A tragic story beautifully rendered by an author known far and wide to consistently pay attention to painstaking detail. In Ash Wednesday, Author Paula McClain depicts a harrowing moment in American history by penning a fictional account of a fire in an improperly designed school building, in as industrial area of Cleveland, Ohio, on the outskirts of downtown.
It is Ash Wednesday, 1908-, and forty-six-year-old Swiss immigrant, Fritz Hirter, is the janitor of Collinwood’s community School. It is winter, and Fritz, the father of five and married to Eva, takes pride in his supportive role, in a community that seems to give short shrift to its immigrant population. Well aware of corners cut during the school’s recent expansion, Fritz is vigilant in his task of keeping the building properly heated, in the face of the school’s structural vulnerability. It is dangerous work, tending to the basement’s boiler system, and Fritz’s heart is in every gesture of maintaining the building where his young children are being educated.
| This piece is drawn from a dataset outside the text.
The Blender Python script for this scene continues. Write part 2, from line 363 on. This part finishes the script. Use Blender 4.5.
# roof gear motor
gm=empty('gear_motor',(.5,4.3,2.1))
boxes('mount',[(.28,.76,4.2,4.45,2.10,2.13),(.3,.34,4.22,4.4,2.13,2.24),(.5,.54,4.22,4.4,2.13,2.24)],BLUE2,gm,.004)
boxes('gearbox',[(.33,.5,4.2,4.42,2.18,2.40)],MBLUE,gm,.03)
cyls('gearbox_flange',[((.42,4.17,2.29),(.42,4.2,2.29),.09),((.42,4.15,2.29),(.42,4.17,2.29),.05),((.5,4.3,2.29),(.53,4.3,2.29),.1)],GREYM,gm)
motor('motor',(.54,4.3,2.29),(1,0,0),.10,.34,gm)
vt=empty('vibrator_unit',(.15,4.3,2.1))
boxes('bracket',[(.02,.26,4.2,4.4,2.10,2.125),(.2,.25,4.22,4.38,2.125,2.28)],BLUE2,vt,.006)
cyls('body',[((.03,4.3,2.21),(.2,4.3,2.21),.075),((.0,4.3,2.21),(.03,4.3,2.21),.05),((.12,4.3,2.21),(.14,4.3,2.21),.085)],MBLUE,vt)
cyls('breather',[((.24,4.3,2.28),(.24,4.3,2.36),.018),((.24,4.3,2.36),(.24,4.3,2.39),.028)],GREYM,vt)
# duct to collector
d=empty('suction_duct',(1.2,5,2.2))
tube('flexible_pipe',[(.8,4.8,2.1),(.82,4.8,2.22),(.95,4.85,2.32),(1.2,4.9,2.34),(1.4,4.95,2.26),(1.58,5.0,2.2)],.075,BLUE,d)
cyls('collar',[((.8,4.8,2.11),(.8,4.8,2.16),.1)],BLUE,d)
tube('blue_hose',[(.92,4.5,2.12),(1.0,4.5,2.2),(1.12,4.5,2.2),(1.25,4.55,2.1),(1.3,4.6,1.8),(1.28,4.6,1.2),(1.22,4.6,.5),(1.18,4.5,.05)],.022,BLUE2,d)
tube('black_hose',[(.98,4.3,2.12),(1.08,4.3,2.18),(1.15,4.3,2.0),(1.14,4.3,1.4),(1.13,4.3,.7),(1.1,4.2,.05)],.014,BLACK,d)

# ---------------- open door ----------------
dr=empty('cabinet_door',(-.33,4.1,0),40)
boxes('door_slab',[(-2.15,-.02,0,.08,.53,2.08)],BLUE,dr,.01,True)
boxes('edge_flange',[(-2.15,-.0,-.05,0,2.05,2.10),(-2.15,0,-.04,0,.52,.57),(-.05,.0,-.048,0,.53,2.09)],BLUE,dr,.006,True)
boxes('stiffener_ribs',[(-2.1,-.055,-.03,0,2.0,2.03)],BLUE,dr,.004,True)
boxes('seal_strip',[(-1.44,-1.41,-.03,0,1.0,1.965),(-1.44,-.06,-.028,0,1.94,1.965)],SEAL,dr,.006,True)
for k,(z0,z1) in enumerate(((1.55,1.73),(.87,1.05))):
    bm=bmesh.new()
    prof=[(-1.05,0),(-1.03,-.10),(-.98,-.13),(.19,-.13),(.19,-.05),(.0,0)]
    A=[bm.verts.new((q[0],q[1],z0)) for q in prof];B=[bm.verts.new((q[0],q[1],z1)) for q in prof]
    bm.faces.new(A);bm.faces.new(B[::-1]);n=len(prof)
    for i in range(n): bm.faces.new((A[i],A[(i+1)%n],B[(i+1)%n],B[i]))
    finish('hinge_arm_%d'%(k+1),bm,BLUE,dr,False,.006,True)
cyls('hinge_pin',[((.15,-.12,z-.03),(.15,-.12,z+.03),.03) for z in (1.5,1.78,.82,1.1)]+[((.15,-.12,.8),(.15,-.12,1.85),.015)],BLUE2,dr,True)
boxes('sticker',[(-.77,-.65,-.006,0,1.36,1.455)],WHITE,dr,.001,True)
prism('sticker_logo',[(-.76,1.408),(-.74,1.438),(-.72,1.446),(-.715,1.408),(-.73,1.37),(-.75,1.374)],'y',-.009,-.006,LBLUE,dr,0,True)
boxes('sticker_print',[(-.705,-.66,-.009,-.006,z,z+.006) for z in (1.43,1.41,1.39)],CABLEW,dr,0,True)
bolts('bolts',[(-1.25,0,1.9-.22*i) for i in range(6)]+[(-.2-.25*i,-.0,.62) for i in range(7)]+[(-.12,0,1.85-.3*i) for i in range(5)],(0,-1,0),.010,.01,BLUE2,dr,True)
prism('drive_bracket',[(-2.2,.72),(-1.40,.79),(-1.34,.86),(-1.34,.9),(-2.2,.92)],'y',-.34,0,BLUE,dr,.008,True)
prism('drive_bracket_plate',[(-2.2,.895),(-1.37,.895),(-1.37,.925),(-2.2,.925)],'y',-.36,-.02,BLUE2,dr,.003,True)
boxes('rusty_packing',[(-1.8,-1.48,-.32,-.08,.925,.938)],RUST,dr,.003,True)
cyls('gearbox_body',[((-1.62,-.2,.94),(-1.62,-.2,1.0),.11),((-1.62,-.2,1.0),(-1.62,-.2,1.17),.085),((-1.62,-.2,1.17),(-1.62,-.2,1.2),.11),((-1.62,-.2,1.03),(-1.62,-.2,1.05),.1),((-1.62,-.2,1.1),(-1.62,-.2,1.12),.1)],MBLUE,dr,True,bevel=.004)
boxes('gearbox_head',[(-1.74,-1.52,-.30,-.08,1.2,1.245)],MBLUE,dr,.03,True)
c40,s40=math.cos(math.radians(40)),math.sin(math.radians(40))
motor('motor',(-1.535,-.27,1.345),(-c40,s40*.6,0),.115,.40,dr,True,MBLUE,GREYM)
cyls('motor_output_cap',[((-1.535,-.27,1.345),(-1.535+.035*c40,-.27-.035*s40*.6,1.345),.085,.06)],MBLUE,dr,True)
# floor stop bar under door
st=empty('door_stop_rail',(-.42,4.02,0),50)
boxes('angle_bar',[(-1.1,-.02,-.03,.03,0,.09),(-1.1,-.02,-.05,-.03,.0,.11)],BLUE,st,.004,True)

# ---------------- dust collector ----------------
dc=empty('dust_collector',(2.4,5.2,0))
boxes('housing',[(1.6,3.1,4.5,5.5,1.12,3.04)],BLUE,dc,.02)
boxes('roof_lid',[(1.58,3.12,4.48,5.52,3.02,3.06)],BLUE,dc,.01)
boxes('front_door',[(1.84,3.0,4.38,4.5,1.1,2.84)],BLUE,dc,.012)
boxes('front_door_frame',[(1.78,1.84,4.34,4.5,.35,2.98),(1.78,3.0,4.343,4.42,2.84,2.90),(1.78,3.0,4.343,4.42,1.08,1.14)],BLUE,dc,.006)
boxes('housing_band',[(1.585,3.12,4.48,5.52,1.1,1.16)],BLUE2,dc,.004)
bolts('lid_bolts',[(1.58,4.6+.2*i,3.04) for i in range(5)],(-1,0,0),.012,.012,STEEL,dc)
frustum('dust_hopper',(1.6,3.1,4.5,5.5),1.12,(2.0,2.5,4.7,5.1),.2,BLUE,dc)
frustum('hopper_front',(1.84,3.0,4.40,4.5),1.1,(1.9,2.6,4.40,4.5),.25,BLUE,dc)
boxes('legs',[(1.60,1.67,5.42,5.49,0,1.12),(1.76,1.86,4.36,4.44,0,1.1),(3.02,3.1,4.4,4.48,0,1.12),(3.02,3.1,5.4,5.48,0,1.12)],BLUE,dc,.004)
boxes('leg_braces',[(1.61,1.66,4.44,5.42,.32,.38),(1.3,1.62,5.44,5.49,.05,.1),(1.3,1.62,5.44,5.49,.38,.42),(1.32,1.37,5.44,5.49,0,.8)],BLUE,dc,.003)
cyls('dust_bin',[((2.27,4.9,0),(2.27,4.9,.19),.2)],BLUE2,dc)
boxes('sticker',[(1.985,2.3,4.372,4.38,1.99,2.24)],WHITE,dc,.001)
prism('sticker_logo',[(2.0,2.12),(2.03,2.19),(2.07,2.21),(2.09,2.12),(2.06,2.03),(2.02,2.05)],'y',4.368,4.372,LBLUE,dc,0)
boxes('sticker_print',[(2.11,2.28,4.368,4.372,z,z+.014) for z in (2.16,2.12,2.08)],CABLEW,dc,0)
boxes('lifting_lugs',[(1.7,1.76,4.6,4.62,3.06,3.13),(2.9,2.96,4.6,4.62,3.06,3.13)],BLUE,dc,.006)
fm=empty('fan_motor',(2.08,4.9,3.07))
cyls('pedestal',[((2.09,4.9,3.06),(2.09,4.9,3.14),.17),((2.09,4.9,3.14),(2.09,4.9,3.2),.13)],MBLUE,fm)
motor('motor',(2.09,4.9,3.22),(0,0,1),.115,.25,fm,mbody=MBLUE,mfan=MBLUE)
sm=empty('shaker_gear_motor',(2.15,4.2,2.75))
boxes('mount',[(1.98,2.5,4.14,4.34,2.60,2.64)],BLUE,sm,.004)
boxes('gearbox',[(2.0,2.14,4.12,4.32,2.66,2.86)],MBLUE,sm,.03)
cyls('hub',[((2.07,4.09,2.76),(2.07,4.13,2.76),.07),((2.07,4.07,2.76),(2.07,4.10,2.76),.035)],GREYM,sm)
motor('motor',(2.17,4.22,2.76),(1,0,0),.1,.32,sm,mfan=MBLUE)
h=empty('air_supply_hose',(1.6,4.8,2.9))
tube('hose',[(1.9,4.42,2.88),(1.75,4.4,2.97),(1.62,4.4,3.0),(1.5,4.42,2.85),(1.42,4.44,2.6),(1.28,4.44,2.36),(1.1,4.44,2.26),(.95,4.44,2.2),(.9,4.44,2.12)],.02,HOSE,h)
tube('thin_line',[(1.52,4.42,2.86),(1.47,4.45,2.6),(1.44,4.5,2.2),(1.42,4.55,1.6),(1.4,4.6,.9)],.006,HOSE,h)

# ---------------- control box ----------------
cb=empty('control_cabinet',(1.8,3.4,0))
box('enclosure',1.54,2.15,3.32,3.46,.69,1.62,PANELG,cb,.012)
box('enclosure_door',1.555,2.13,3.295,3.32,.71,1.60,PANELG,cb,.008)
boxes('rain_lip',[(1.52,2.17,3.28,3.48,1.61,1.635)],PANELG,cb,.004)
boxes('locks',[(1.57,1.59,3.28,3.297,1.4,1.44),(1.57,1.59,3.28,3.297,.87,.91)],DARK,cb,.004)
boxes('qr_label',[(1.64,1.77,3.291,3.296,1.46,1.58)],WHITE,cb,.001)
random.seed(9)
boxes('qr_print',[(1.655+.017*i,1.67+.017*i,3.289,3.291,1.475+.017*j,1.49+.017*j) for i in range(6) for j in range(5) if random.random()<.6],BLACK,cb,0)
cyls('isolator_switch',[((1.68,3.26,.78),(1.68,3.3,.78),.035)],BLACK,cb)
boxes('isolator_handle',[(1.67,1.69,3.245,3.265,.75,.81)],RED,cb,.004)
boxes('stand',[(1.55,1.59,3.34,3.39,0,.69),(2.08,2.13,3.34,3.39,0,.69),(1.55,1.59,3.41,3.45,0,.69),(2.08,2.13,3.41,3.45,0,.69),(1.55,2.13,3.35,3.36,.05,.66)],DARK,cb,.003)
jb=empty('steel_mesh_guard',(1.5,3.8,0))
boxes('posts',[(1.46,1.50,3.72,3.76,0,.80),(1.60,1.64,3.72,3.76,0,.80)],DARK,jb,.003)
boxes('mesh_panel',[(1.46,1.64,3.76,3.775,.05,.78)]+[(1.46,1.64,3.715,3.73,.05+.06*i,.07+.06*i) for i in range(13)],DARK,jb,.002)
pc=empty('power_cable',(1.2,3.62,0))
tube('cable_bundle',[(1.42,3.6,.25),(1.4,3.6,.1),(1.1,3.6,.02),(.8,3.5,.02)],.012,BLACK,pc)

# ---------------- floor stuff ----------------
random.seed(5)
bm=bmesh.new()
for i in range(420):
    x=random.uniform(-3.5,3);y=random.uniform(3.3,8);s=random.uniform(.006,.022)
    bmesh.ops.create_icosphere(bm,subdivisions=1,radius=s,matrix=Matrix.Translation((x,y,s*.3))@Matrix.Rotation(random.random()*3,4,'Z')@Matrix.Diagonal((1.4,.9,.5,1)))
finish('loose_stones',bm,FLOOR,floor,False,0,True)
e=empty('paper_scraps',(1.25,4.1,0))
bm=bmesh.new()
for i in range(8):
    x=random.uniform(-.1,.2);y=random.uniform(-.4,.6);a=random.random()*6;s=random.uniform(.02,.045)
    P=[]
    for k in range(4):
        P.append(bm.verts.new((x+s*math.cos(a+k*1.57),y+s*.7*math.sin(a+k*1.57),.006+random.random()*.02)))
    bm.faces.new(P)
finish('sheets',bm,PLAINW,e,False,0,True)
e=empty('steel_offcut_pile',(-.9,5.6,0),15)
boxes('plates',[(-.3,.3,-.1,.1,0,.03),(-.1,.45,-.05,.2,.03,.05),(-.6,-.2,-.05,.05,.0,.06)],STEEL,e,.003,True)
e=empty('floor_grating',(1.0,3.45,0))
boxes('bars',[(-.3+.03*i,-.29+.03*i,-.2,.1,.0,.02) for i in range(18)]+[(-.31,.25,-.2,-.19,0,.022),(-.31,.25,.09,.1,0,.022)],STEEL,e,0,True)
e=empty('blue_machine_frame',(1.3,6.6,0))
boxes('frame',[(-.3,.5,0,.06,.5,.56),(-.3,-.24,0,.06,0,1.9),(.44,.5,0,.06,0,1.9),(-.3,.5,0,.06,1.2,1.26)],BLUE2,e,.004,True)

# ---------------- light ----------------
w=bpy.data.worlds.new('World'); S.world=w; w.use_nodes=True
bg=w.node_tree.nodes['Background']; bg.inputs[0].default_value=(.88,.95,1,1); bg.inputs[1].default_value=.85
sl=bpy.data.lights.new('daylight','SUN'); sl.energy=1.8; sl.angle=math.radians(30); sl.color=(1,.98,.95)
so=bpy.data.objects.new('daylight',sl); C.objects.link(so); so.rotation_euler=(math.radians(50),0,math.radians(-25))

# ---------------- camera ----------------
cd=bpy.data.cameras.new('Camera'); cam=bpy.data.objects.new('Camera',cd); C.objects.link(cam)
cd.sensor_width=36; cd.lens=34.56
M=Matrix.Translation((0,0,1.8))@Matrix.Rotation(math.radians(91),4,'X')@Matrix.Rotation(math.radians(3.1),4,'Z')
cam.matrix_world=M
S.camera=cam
In this tightly woven, present tense short story, McClain gives minute-to-minute details of a spontaneous event spinning out of control and ending in community tragedy. Questions of responsibility, blame, and community shame are at issue in this seemingly personal story, in view of its central character.
Ash Wednesday is Paula McClain at her reliable best and is an installment in her A Point in Time, a transporting collection of short stories about pivotal moments, past and present, that change lives. It’s a riveting, compelling story with a troubling aftershock made important by the fact that McClain has expertly brought it to light. Paula McLain
Note: Ash Wednesday is available on Amazon as an E-Book!
About Paula

Paula McClain received her MFA in poetry from the University of Michigan in 1996.
McLain’s essays have appeared in Town & Country, Good Housekeeping, Real Simple, O the Oprah Magazine, Huffington Post, The Guardian, the New York Times and elsewhere. She is also the author of the memoir, Like Family: Growing up in Other People’s Houses, two collections of poetry, the debut novel, A Ticket to Ride, Circling the Sun, The Paris Wife, and When the Stars Go Dark. She lives with her family in Cleveland, Ohio.